■ Directions for this task: Retype the opening lines of the data exactly, stopping after the line that contains "scn.view_settings.look='None'". Skip every picture.

Scene modeling code data
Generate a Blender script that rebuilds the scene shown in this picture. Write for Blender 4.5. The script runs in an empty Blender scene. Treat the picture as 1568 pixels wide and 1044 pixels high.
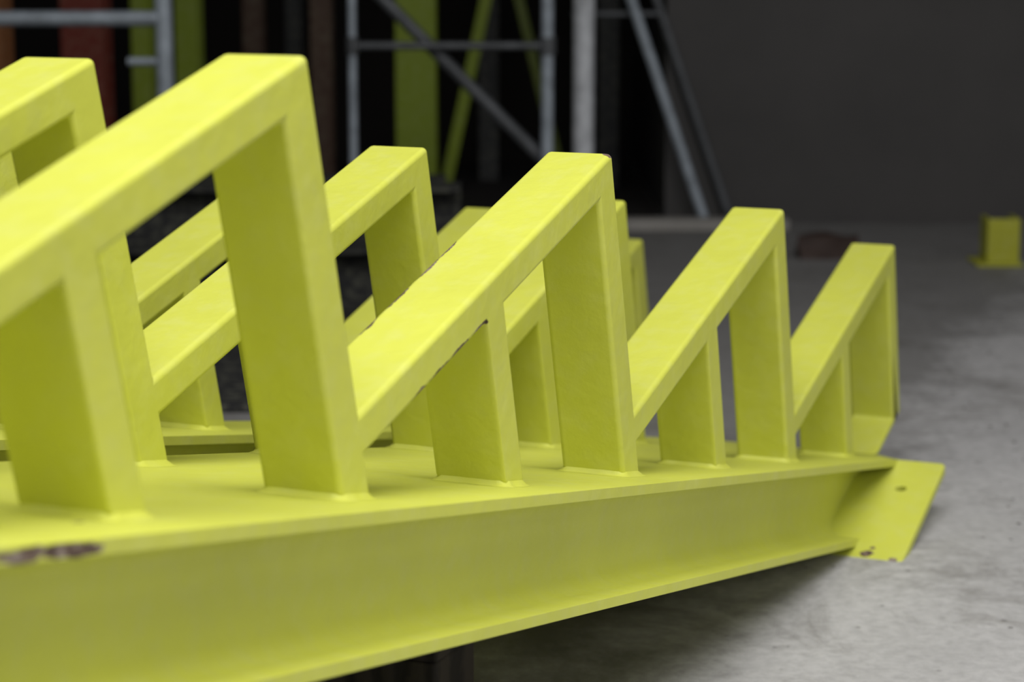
import bpy, bmesh, math, random
from mathutils import Vector, Matrix, noise
random.seed(4)
S=1.435
P=.34*S; TH=.4592; H=.1698*S; CW=.0362*S; TB=.0182*S; TP=.0238*S
CA,SA=math.cos(TH),math.sin(TH)
E=.027*S; BH=.0608*S; XE=1.306*S
scn=bpy.context.scene
scn.view_settings.view_transform='Standard'
scn.view_settings.look='None'

# ---------------------------------------------------------------- helpers
def link(o,parent=None):
    bpy.context.collection.objects.link(o)
    if parent: o.parent=parent
    return o
def empty(name,loc=(0,0,0)):
    o=bpy.data.objects.new(name,None); o.location=loc; o.empty_display_size=.1
    return link(o)
def mesh_from_bm(name,bm,mat,parent=None,bevel=0,seg=3,smooth=True,angle=40):
    bmesh.ops.recalc_face_normals(bm,faces=bm.faces)
    me=bpy.data.meshes.new(name); bm.to_mesh(me); bm.free()
    if smooth:
        for p in me.polygons: p.use_smooth=True
    o=bpy.data.objects.new(name,me); link(o,parent)
    me.materials.append(mat)
    if bevel>0:
        m=o.modifiers.new('bevel','BEVEL'); m.width=bevel; m.segments=seg
        m.limit_method='ANGLE'; m.angle_limit=math.radians(angle); m.harden_normals=smooth
    elif smooth:
        try: me.set_sharp_from_angle(angle=math.radians(angle))
        except Exception: pass
    return o
def extrude_poly(pts,vec):
    bm=bmesh.new()
    vs=[bm.verts.new(p) for p in pts]; f=bm.faces.new(vs)
    r=bmesh.ops.extrude_face_region(bm,geom=[f])
    bmesh.ops.translate(bm,vec=Vector(vec),verts=[g for g in r['geom'] if isinstance(g,bmesh.types.BMVert)])
    return bm
def box_bm(x0,x1,y0,y1,z0,z1):
    return extrude_poly([(x0,y0,z0),(x1,y0,z0),(x1,y1,z0),(x0,y1,z0)],(0,0,z1-z0))
def tube_into(bm,a,b,r,seg=20,inner=None):
    a=Vector(a);b=Vector(b);d=(b-a);L=d.length
    q=d.to_track_quat('Z','Y').to_matrix().to_4x4()
    M=Matrix.Translation(a)@q
    rings=[]
    spec=[(r,0),(r,L)]
    if inner: spec=[(inner,0.0),(r,0),(r,L),(inner,L)]
    for rr,z in spec:
        rings.append([bm.verts.new(M@Vector((rr*math.cos(2*math.pi*i/seg),rr*math.sin(2*math.pi*i/seg),z))) for i in range(seg)])
    if inner: rings.append(rings[0])
    for A,B in zip(rings,rings[1:]):
        for i in range(seg): bm.faces.new((A[i],A[(i+1)%seg],B[(i+1)%seg],B[i]))
    if not inner:
        bm.faces.new(rings[0][::-1]); bm.faces.new(rings[1])

# ---------------------------------------------------------------- node helpers
class NT:
    def __init__(s,name):
        s.m=bpy.data.materials.new(name); s.m.use_nodes=True; s.t=s.m.node_tree; s.t.nodes.clear()
        s.out=s.t.nodes.new('ShaderNodeOutputMaterial'); s.b=s.t.nodes.new('ShaderNodeBsdfPrincipled')
        s.t.links.new(s.b.outputs[0],s.out.inputs[0]); s.tc=s.t.nodes.new('ShaderNodeTexCoord')
    def n(s,ty,**k):
        x=s.t.nodes.new(ty)
        for a,v in k.items(): setattr(x,a,v)
        return x
    def l(s,a,b): s.t.links.new(a,b)
    def val(s,inp,v):
        if hasattr(v,'is_linked') or hasattr(v,'links'): s.l(v,inp)
        else: inp.default_value=v
    def math(s,op,a,b=0.0,c=None,clamp=False):
        x=s.n('ShaderNodeMath',operation=op); x.use_clamp=clamp
        s.val(x.inputs[0],a); s.val(x.inputs[1],b)
        if c is not None: s.val(x.inputs[2],c)
        return x.outputs[0]
    def noise(s,scale,detail=4,rough=.55,vec=None,dist=0):
        x=s.n('ShaderNodeTexNoise'); x.inputs['Scale'].default_value=scale; x.inputs['Detail'].default_value=detail
        x.inputs['Roughness'].default_value=rough; x.inputs['Distortion'].default_value=dist
        s.l(vec if vec is not None else s.tc.outputs['Object'],x.inputs['Vector']); return x.outputs['Fac']
    def ramp(s,f,stops):
        x=s.n('ShaderNodeValToRGB'); cr=x.color_ramp
        while len(cr.elements)<len(stops): cr.elements.new(.5)
        for e,(p,c) in zip(cr.elements,stops): e.position=p; e.color=(c[0],c[1],c[2],1) if hasattr(c,'__len__') else (c,c,c,1)
        s.l(f,x.inputs[0]); return x.outputs[0]
    def mix(s,f,a,b,mode='MIX'):
        x=s.n('ShaderNodeMix',data_type='RGBA',blend_type=mode)
        s.val(x.inputs[0],f)
        for i,v in ((6,a),(7,b)):
            if hasattr(v,'links'): s.l(v,x.inputs[i])
            else: x.inputs[i].default_value=(v[0],v[1],v[2],1)
        return x.outputs[2]
    def dot(s,v,d):
        x=s.n('ShaderNodeVectorMath',operation='DOT_PRODUCT'); s.l(v,x.inputs[0]); x.inputs[1].default_value=d
        return x.outputs['Value']
    def bump(s,h,st,dist=.002):
        x=s.n('ShaderNodeBump'); x.inputs['Strength'].default_value=st; x.inputs['Distance'].default_value=dist
        s.l(h,x.inputs['Height']); s.l(x.outputs[0],s.b.inputs['Normal'])

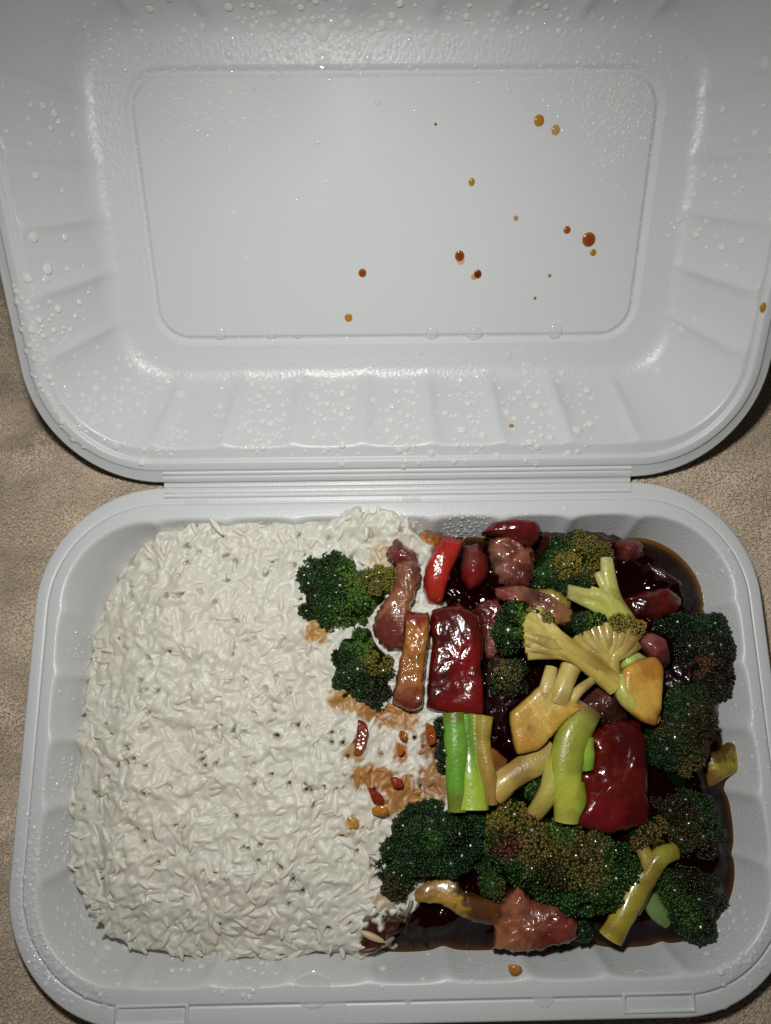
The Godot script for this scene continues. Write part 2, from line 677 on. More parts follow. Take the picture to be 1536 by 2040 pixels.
func loft(loops: Array, place: Callable, col: Color, cap_first := false, cap_last := false, flip := false) -> Geo:
	var g := Geo.new()
	for l in loops:
		for p in (l as PackedVector3Array):
			g.add(place.call(p), col)
	for k in loops.size() - 1:
		g.strip(k * AROUND, (k + 1) * AROUND, AROUND, true, flip)
	for e in 2:
		if (e == 0 and cap_first) or (e == 1 and cap_last):
			var row := 0 if e == 0 else (loops.size() - 1) * AROUND
			var mid := Vector3.ZERO
			for i in AROUND:
				mid += g.v[row + i]
			var m := g.add(mid / AROUND, col)
			for i in AROUND:
				if (e == 0) != flip:
					g.tri(m, row + (i + 1) % AROUND, row + i)
				else:
					g.tri(m, row + i, row + (i + 1) % AROUND)
	return g


func rings(rows: Array) -> Array:
	var out := []
	for r in rows:
		out.append(loop(r[0], r[1], r[2], r[3], r[4], r[5]))
	return out


func in_tray(p: Vector3) -> Vector3:
	return p


func in_lid(p: Vector3) -> Vector3:      # p.z runs up the lid from the hinge, p.y is its inward height
	return Vector3(p.x, p.z * sin(THETA) + p.y * cos(THETA), -p.z * cos(THETA) + p.y * sin(THETA))


const TRAY_WALL := [[60, 45, 117, 14, -40, 0], [92, 29, 133, 17, -40, 0], [94.5, 26.5, 135.5, 19, -39.2, 0.3], [96, 25, 137, 20, -37, 1.0], [98.5, 22.5, 139.5, 21.5, -29, 1.4], [101.2, 19.8, 142.2, 23, -20, 1.5], [104.0, 17.2, 145, 25, -11, 1.5], [106.6, 14.6, 147.4, 26.5, -3.6, 1.5], [107.6, 13.7, 148.4, 27.2, -1.4, 1.3]]
const TRAY_RIM := [[107.6, 13.7, 148.4, 27.2, -1.4, 1.3], [108.1, 13.2, 148.9, 27.6, -0.45, 1.1], [108.8, 12.5, 149.6, 28, 0.1, 0.8], [109.9, 11.3, 150.7, 29, 0.3, 0.3], [112.7, 7.4, 154.2, 33, 0.3, 0], [113.2, 6.8, 154.8, 33.5, 0.1, 0], [113.45, 6.5, 155.1, 33.8, -0.55, 0], [113.9, 6.0, 155.6, 34.2, -0.55, 0], [114.2, 5.6, 156.0, 34.6, -0.05, 0], [116.9, 1.5, 160.2, 38.5, -0.1, 0], [117.4, 0.9, 160.8, 39, -0.35, 0], [117.5, 0.8, 160.9, 39.1, -0.8, 0], [117.2, 1.1, 160.6, 38.8, -1.3, 0]]
const TRAY_BACK := [[117.2, 1.1, 160.6, 38.8, -1.3, 0], [111, 10.2, 151.8, 30, -1.5, 0], [109.4, 11.9, 150.2, 28.6, -3.0, 1.2], [103.2, 18.2, 144.0, 24, -20, 1.5], [97.2, 24.0, 138.2, 21, -37.6, 1.0], [93.5, 27.5, 134.5, 18, -41.2, 0]]
const LID_PANEL := [[30, 66, 98, 8, -27.1, 0], [70, 52, 111.5, 9, -27.1, 0], [78.6, 43.9, 120.0, 9, -27.1, 0], [79.2, 43.3, 120.6, 9.6, -27.25, 0], [79.7, 42.8, 121.1, 10.1, -27.9, 0], [80.4, 42.1, 121.8, 10.8, -28.1, 0], [81.0, 41.5, 122.4, 11.4, -27.9, 0], [81.6, 40.9, 123.0, 12, -27.3, 0], [82.4, 40.1, 123.8, 12.6, -27.1, 0]]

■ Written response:
Generate a Blender script that rebuilds the scene shown in this picture. Write for Blender 4.5. The script runs in an empty Blender scene. Treat the picture as 1568 pixels wide and 1044 pixels high.
import bpy, bmesh, math, random
from mathutils import Vector, Matrix, noise
random.seed(4)
S=1.435
P=.34*S; TH=.4592; H=.1698*S; CW=.0362*S; TB=.0182*S; TP=.0238*S
CA,SA=math.cos(TH),math.sin(TH)
E=.027*S; BH=.0608*S; XE=1.306*S
scn=bpy.context.scene
scn.view_settings.view_transform='Standard'
scn.view_settings.look='None'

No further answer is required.